A majority of the expatriates working in Peru are usually employed by foreign companies. This is due to the fact that Peruvian companies prefer local workers. This does not mean that Peruvian companies do not hire foreigners. In fact many do, but there are strict regulations. A foreigner can’t be given a contract of more than three years. It can be renewed though. A foreigner’s wages can’t go beyond 30% of the employer’s total wages. A Peruvian company can only hire 20% foreign labour, 80% of the employees must be Peruvian.

Expatriates can also work in mining industries, or do part-time jobs like translating or interpreting. Teaching is another option open to foreign nationals. There are loads of language schools, but the more prestigious ones require certifications like TEFL (Teaching English as a Foreign Language) or PGCE (Postgraduate Certificate in Education). The ones that don’t require any certifications usually don’t pay as much, but you can still make enough money to survive on.

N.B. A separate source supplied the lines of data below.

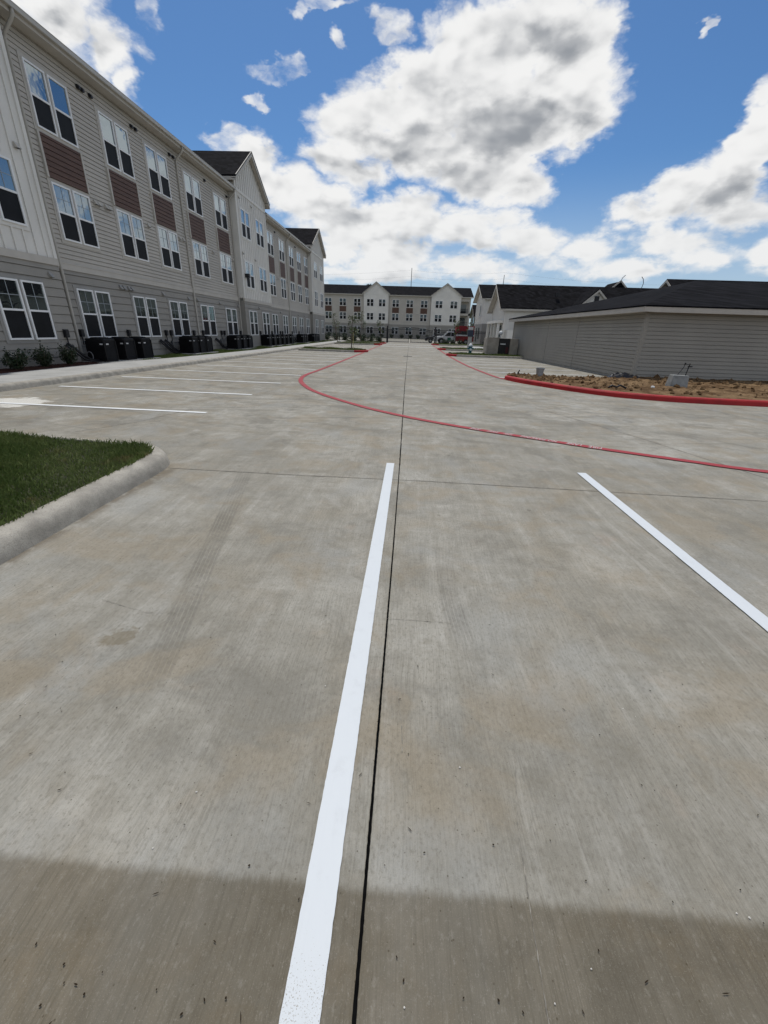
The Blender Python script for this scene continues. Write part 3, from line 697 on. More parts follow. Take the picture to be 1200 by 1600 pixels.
e = MB(T2); e.add([(15.4,-1.8,.1),(15.4,-15,.1),(15.4,-15,10.1),(15.4,-7.5,12.6),(15.4,-1.8,10.3)], [(0,1,2,3,4)]); e.build('end_wall', BEIGE, FB)
for s in (-12.75,-5.85,5.0): downspout(T2, FB, s)
for s in (-23.8,-20.,-16.2,-2.4,1.5): vent(T2, FB, s, 5.9, 0); vent(T2, FB, s+.3, 5.9, 0)
# ------------------------------------------------------------------ garage at right
GA = thing('garage_building', 'long low garage with grey tan lap siding and dark hip roof at right', 'building', (9.43,18.86,0))
A = Vector((9.43,18.86)); B = Vector((8.45,37.5)); Cc = Vector((34,19.05)); Dd = Vector((33.4,37.9))
SID = mat('garage_siding_paint', (.315,.296,.258), .65, .05, .7, .08, 150)
def wallframe(p, q):
    d = (q-p).normalized(); n = Vector((d.y,-d.x))       # outward to the right of travel
    return (lambda s, dd, z: (p.x+d.x*s+n.x*dd, p.y+d.y*s+n.y*dd, z)), (q-p).length
for p, q, nm in ((B,A,'side_wall'),(A,Cc,'front_wall')):
    Tn, L = wallframe(p, q); m = MB(Tn); lapwall(m, 0, L, .10, 2.62, .152, 0, .022, .013); m.build(nm, SID, GA)
    m = MB(Tn); m.box(-.02,-.05,-.03, L+.02,-.006,.10); m.build('foundation', PAD, GA)
    m = MB(Tn)
    if nm == 'side_wall':
        m.box(L-.10,.0,.09, L+.03,.042,2.62); m.build('corner_board', SID, GA); m = MB(Tn); m.box(0,.0,.09,.10,.042,2.62)
    else: m.box(-.041,.0,.09, .10,.042,2.62)
    m.build('corner_board', SID, GA)
    if nm == 'side_wall':
        for s in (7.9, 12.4):
            k = MB(Tn); k.box(s-.02,.0,.10, s+.02,.026,2.62); k.build('wall_joint', GTRIM, GA)
m = MB(); m.quad((Cc.x,Cc.y,0),(Dd.x,Dd.y,0),(Dd.x,Dd.y,2.6),(Cc.x,Cc.y,2.6)); m.quad((Dd.x,Dd.y,0),(B.x,B.y,0),(B.x,B.y,2.6),(Dd.x,Dd.y,2.6)); m.build('back_wall', SID, GA)
E1 = Vector((9.03,18.42,2.84)); E2 = Vector((8.02,37.95,2.84)); E3 = Vector((34.5,18.6,2.84)); E4 = Vector((33.9,38.4,2.84)); RA = Vector((14.35,24.9,4.42)); RB = Vector((28.,24.9,4.42))
m = MB(); m.add([E1,E2,E3,E4,RA,RB], [(0,4,1),(0,2,5,4),(2,3,5),(1,4,5,3)])
m.add([(p.x,p.y,p.z-.05) for p in (E1,E2,E3,E4)], [(0,1,3,2)])
for p, q in ((E1,E2),(E1,E3),(E3,E4),(E2,E4)): m.quad(p,q,q-Vector((0,0,.05)),p-Vector((0,0,.05)))
m.build('roof', ROOF, GA)
for p, q in ((E2,E1),(E1,E3)):
    d = (q-p).normalized(); n = Vector((-d.y,d.x,0)); f = MB()
    if n.dot(Vector((20,28,0))-p) < 0: n = -n
    p2 = p+n*.02; q2 = q+n*.02; z0 = 2.60; z1 = 2.785
    a = [(p2.x,p2.y),(q2.x,q2.y),((q2+n*.03).x,(q2+n*.03).y),((p2+n*.03).x,(p2+n*.03).y)]
    f.hexa([(*k,z0) for k in a], [(*k,z1) for k in a]); 
    a = [((p2+n*.03).x,(p2+n*.03).y),((q2+n*.03).x,(q2+n*.03).y),((q2+n*.5).x,(q2+n*.5).y),((p2+n*.5).x,(p2+n*.5).y)]
    f.hexa([(*k,2.612) for k in a], [(*k,2.632) for k in a]); f.build('eave_fascia', TRIM, GA)
# ------------------------------------------------------------------ gabled neighbours at right (gable ends face the drive)
def gabled(root, x0, x1, y0, y1, ze, zr, wallm, ov=.4, lower=None, zl=3.2):
    yc = (y0+y1)/2
    w = MB(); w.quad((x0,y0,0),(x1,y0,0),(x1,y0,ze),(x0,y0,ze)); w.quad((x1,y1,0),(x0,y1,0),(x0,y1,ze),(x1,y1,ze))
    for x in (x0,x1): w.add([(x,y0,0),(x,y1,0),(x,y1,ze),(x,yc,zr-.2),(x,y0,ze)], [(0,1,2,3,4)])
    s = x0+.2
    while s < x1: w.box(s-.03,y0-.03,.0,s+.03,y0-.002,ze-.02); s += .45
    s = y0+.3
    while s < y1: w.box(x0-.03,s-.03,.0,x0-.002,s+.03,ze+(zr-.25-ze)*(1-abs(s-yc)/((y1-y0)/2))-.02); s += .45
    w.build('wall', wallm, root)
    if lower:
        l = MB(); Tn = lambda s, d, z: (s, y0-.035-d, z); k = MB(Tn); lapwall(k, x0-.05, x1, .0, zl, .3); k.build('lower_wall', lower, root)
        Tm = lambda s, d, z: (x0-.035-d, s, z); k = MB(Tm); lapwall(k, y0-.05, y1, .0, zl, .3); k.build('lower_wall', lower, root)
    r = MB(); sl = (zr-ze)/((y1-y0)/2); zo = ze-ov*sl+.12
    zr2 = zr+.12
    roofslab(r, (x0-ov-.15,y0-ov,zo),(x1+ov,y0-ov,zo),(x1+ov,yc,zr2),(x0-ov-.15,yc,zr2), .08); roofslab(r, (x0-ov-.15,yc,zr2),(x1+ov,yc,zr2),(x1+ov,y1+ov,zo),(x0-ov-.15,y1+ov,zo), .08)
    r.build('roof', ROOF, root)
    f = MB(); X = x0-ov-.15
    for sg, ye in ((-1,y0-ov),(1,y1+ov)):
        f.hexa([(X-.03,yc,zr2-.30),(X-.03,ye,zo-.30),(X+.03,ye,zo-.30),(X+.03,yc,zr2-.30)], [(X-.03,yc,zr2-.085),(X-.03,ye,zo-.085),(X+.03,ye,zo-.085),(X+.03,yc,zr2-.085)])
        f.box(X+.03,min(ye,ye-sg*.03),zo-.26,x1+ov,max(ye,ye-sg*.03),zo-.085)
        f.hexa([(X+.03,yc,zr2-.14),(X+.03,ye,zo-.14),(x0,ye,zo-.14),(x0,yc,zr2-.14)], [(X+.03,yc,zr2-.11),(X+.03,ye,zo-.11),(x0,ye,zo-.11),(x0,yc,zr2-.11)])
    f.box(x0,y0-ov+.03,zo-.25,x1,y0-.03,zo-.22)
    f.build('eave_fascia', TRIM, root)
CL = thing('clubhouse', 'white board and batten building with big dark roof rising behind the garage', 'building', (9.3,46,0))
gabled(CL, 9.3, 32, 46.3, 53.0, 4.22, 6.35, OFFWHITE)
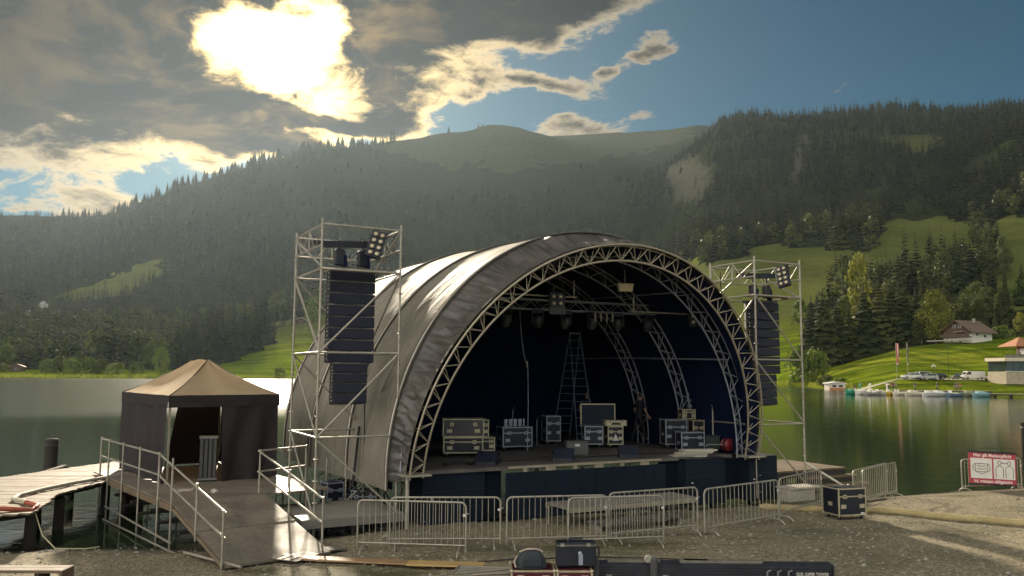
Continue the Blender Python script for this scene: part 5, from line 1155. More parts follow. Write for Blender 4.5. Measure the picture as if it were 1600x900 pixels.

For expatriates interested in a working holiday, tourism is the most popular field, because it gives them an opportunity to work and enjoy the country. Due to the diverse Peruvian geography, there is a wide range of choices. You can pick from ecotourism in the rainforests of Amazon jungles, to cultural tourism of city in the clouds (Machu Picchu). Then there is the beach and gastronomic tourism for fun, sunshine and the food.

For people who have some money stashed away, export of Peruvian goods or starting a business in advertising, tourism, or information are good options.